Aikidotechnieken: een overzicht
A. De aanvalsvormen
Een eerste categorie van aanvallen bestaat uit het blokkeren van een lichaamsdeel of het vastnemen van de kledij. Daardoor creëert de aanvaller de opening voor een bijkomende slag, stoot of trap.
Polsaanvallen
- kosa dori (aihanmi katate dori): controle door het nemen van de pols aan gelijke zijde (bv. rechter hand neemt rechter pols)
- (gyak’ hanmi) katate dori: polscontrole aan tegengestelde zijde (bv. rechter hand neemt linker pols)

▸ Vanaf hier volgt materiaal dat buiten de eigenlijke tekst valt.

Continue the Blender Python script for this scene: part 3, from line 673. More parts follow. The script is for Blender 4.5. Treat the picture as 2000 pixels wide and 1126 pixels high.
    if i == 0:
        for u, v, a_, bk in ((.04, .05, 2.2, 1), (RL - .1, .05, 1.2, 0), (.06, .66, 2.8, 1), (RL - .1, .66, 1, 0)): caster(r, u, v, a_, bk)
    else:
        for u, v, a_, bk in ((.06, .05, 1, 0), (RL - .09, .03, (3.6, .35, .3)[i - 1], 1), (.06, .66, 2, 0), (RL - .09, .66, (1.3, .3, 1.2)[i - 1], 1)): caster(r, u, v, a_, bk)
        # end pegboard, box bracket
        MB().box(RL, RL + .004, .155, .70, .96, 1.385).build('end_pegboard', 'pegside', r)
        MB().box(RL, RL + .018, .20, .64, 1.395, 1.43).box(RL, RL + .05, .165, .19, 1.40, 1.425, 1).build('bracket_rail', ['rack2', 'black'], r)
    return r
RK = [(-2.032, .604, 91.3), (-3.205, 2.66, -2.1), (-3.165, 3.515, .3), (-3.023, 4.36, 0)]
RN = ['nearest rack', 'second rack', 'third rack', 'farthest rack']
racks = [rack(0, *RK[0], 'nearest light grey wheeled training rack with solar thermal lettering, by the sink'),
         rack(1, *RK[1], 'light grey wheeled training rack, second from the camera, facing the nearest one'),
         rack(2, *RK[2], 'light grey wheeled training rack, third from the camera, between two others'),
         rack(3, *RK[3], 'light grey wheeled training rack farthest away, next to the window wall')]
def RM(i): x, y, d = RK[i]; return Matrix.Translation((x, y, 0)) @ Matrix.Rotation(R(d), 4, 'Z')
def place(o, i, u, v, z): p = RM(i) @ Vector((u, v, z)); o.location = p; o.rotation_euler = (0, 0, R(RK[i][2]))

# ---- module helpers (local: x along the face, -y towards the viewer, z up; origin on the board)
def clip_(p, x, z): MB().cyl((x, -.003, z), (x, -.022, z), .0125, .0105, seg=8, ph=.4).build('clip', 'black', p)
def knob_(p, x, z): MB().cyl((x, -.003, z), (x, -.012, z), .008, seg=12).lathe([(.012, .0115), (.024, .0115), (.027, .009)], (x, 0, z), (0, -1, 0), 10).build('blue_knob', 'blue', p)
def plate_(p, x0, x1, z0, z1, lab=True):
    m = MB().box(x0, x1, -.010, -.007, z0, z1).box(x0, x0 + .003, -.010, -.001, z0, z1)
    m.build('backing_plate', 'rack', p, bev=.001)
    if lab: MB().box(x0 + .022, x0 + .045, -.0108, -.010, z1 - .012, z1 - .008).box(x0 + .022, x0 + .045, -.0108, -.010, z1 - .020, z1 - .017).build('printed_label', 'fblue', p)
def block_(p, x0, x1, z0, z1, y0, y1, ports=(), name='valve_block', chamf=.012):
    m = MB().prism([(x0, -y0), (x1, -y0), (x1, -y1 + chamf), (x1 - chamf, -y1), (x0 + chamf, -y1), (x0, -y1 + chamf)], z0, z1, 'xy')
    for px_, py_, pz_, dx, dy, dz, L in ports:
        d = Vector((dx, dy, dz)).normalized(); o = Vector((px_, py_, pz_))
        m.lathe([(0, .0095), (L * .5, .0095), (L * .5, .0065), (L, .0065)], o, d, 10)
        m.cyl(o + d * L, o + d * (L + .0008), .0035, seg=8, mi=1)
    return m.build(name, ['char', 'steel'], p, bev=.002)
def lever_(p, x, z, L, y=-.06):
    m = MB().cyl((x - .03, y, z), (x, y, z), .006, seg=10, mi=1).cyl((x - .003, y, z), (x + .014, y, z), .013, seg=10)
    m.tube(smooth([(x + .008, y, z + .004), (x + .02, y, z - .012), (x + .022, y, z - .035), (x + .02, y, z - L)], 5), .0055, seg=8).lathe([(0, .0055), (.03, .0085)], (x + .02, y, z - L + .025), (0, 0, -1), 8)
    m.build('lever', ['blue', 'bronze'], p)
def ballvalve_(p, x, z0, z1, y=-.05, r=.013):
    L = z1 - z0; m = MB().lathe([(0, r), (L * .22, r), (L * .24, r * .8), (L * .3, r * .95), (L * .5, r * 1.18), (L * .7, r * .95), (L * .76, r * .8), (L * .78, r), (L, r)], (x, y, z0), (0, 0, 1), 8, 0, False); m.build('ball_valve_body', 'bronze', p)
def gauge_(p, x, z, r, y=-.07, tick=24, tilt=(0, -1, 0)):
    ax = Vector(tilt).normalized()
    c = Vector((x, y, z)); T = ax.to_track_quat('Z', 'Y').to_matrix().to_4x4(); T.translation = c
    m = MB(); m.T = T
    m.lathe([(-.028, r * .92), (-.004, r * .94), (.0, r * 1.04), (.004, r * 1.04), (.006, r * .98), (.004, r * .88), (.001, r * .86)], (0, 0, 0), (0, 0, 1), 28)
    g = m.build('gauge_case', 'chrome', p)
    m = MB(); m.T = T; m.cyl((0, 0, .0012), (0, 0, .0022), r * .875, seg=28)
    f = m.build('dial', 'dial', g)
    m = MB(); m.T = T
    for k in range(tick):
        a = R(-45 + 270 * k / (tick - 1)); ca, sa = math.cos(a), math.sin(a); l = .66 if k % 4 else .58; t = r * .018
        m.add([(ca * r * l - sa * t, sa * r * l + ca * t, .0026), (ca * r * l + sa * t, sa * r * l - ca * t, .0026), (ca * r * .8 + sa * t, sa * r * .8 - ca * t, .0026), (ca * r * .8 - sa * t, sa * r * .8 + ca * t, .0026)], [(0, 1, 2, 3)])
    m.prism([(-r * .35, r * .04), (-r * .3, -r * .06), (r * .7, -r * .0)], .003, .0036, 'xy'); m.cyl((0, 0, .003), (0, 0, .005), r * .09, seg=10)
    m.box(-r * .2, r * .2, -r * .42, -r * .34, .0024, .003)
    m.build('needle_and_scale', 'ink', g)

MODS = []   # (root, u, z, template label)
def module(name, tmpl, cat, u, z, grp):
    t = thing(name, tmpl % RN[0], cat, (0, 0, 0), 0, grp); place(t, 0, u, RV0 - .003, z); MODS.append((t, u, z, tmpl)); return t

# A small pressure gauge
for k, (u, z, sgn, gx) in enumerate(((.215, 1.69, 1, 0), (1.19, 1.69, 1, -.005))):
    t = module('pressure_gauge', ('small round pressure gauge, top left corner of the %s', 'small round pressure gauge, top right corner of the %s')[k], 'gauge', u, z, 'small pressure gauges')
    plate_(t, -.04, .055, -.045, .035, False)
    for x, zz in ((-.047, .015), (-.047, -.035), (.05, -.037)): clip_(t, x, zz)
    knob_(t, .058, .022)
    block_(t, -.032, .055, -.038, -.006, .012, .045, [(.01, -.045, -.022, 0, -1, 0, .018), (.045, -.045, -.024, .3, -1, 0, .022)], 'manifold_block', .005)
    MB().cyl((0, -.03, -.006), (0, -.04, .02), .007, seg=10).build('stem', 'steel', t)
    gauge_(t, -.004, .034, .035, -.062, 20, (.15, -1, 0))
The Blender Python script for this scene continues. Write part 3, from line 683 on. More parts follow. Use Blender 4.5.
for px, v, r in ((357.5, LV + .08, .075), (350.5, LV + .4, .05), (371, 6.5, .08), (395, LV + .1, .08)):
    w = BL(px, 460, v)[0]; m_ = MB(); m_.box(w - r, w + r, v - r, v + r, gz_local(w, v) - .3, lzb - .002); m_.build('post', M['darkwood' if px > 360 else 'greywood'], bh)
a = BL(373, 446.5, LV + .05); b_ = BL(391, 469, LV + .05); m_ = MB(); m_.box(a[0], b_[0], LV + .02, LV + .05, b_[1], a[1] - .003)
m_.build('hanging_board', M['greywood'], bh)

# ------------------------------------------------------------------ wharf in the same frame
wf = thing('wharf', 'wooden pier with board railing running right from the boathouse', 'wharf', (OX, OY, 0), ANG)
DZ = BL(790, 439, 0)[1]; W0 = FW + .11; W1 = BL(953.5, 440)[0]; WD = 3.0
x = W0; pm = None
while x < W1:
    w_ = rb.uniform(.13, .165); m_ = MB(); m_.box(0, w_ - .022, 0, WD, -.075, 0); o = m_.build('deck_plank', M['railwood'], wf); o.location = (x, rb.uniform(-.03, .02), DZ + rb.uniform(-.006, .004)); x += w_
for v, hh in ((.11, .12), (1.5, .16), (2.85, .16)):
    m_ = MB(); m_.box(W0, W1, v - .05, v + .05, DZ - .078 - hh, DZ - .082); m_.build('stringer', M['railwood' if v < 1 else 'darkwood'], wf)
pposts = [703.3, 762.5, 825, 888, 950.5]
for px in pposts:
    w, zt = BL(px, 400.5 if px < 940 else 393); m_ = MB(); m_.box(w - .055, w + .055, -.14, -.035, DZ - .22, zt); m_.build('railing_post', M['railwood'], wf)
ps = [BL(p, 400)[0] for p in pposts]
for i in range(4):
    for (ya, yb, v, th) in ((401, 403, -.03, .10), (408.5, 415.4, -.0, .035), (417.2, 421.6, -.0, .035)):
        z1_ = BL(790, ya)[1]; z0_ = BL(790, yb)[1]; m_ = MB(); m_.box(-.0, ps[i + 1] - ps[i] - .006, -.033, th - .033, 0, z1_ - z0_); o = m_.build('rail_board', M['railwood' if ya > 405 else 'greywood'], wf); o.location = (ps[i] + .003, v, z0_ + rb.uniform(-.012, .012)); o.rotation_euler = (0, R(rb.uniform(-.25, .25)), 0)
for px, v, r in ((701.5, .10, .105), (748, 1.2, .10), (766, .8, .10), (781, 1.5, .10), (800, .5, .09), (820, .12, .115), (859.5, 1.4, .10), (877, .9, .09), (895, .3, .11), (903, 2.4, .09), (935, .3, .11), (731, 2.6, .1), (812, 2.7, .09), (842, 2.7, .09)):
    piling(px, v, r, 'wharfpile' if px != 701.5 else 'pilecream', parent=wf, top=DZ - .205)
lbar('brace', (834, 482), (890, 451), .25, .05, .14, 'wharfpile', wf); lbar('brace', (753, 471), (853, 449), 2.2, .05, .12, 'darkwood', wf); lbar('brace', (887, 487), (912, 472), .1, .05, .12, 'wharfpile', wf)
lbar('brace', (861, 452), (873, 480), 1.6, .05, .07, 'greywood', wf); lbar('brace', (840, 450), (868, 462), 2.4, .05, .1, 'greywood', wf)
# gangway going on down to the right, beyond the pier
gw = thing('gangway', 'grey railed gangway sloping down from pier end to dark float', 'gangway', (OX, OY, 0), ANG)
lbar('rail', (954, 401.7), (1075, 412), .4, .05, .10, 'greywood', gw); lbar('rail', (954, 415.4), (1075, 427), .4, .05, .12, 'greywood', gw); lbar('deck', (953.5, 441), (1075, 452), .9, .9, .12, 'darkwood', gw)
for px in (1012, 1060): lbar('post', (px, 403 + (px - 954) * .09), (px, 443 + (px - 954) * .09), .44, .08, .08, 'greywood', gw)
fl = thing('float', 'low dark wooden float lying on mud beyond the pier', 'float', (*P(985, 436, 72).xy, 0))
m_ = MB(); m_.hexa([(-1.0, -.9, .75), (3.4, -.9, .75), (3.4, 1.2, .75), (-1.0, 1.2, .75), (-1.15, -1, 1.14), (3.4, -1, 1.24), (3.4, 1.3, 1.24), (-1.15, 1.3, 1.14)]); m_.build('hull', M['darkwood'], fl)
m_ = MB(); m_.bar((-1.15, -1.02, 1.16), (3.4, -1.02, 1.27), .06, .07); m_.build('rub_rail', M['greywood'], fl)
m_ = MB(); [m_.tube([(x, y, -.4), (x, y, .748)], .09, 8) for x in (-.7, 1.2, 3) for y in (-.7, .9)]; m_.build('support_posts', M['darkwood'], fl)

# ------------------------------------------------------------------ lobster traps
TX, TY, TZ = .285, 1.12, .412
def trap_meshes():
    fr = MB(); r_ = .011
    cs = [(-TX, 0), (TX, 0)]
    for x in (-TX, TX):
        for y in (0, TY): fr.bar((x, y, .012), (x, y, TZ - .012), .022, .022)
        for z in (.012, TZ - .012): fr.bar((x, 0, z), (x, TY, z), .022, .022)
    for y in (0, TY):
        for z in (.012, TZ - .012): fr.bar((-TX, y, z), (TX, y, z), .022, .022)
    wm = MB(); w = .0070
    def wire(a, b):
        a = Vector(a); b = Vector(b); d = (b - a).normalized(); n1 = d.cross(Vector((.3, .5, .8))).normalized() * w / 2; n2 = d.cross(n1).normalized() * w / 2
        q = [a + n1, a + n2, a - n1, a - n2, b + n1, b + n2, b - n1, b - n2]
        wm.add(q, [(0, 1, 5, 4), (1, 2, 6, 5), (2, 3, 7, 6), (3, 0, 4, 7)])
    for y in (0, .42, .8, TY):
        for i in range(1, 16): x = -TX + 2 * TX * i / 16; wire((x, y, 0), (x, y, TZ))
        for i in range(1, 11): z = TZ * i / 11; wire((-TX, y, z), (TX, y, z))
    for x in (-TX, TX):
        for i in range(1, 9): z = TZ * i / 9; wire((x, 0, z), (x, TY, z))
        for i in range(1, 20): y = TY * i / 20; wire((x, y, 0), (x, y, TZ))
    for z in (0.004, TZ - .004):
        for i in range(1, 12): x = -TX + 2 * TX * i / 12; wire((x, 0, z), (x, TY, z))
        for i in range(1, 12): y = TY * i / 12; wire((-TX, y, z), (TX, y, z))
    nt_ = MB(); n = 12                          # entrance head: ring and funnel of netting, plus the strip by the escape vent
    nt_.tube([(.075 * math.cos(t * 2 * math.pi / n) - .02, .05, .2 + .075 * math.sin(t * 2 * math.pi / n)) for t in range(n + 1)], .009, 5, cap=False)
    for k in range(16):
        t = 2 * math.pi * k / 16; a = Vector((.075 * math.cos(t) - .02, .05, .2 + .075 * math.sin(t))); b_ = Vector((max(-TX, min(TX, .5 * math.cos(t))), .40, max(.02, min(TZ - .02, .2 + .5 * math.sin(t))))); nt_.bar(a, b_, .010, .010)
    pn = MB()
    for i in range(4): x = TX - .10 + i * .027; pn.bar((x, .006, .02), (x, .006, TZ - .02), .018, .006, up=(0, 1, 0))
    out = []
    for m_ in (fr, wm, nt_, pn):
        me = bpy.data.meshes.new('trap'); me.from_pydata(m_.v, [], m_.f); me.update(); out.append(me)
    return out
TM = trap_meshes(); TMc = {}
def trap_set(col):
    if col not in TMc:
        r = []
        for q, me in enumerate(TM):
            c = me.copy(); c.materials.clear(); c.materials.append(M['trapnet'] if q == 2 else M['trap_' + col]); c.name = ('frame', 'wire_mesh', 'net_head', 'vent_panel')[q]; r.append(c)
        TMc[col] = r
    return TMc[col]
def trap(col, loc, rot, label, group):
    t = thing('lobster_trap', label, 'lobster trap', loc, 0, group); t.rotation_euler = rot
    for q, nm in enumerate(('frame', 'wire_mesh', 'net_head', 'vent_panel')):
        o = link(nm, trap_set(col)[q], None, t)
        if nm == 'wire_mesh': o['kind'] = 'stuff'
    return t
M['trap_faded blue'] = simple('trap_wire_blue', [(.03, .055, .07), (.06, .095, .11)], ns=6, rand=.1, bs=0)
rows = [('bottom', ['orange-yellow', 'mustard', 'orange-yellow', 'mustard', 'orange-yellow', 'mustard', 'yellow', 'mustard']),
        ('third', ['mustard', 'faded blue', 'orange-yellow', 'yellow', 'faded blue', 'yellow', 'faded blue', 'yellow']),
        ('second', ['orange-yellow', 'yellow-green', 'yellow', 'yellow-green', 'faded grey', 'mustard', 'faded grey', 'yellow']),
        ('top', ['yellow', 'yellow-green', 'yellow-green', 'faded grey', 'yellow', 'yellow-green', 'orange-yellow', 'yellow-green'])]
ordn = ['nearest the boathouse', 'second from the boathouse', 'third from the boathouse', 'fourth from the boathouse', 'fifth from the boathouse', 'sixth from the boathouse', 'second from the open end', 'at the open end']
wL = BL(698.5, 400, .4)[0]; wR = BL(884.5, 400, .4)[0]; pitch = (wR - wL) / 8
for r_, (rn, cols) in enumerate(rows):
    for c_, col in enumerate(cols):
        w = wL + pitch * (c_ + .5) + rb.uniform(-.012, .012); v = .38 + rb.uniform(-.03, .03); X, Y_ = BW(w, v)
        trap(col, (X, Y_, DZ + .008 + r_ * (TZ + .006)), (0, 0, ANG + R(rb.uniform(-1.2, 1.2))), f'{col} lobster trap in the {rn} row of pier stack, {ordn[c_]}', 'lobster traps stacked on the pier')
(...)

- ryote dori: controle van beide polsen
- morote dori (katate ryote dori): polscontrole met twee handen
Snelmenu
Schouderaanvallen
- kata dori: schoudercontrole
- ryokata dori: controle van beide schouders
- katadori men uchi: schoudercontrole met bedreiging of aanval
Slagen, stoten en trappen zijn een tweede categorie
- shomen uchi: rechte slag boven op het hoofd
- yokomen uchi: schuine, zijwaartse slag
- chudan tsuki: stoot naar de maag of plexus
- jodan tsuki: stoot naar het aangezicht
- mae geri, yoko geri, ...: trappen
Een derde categorie van aanvalsvormen zijn de achterwaartse aanvallen
- ushiro ryote dori: dubbele polscontrole achterwaarts
- ushiro ryo kata dori: dubbele schoudercontrole achterwaarts
- ushiro ryo hiji dori: dubbele elleboogcontrole achterwaarts
- ushiro katate dori kubishime: achterwaartse polscontrole en wurging
- ushiro waga jime: achterwaartse "omarming"
Een vierde categorie zijn kleding-afhankelijke aanvalsvormen
- sode dori: controle van een mouw
- muna dori: controle van de kledij
- muna dori men uchi: kledijcontrole met aanval
- schouderaanvallen (zie hoger) kunnen ook geoefend worden als kleding-afhankelijk
- ushiro eri dori: achterwaartse nek-controle
B. De technieken
Basistechnieken
Ikkyo: armcontrole (ude osae)
- nikyo: binnenwaartse polsklem (kote mawashi)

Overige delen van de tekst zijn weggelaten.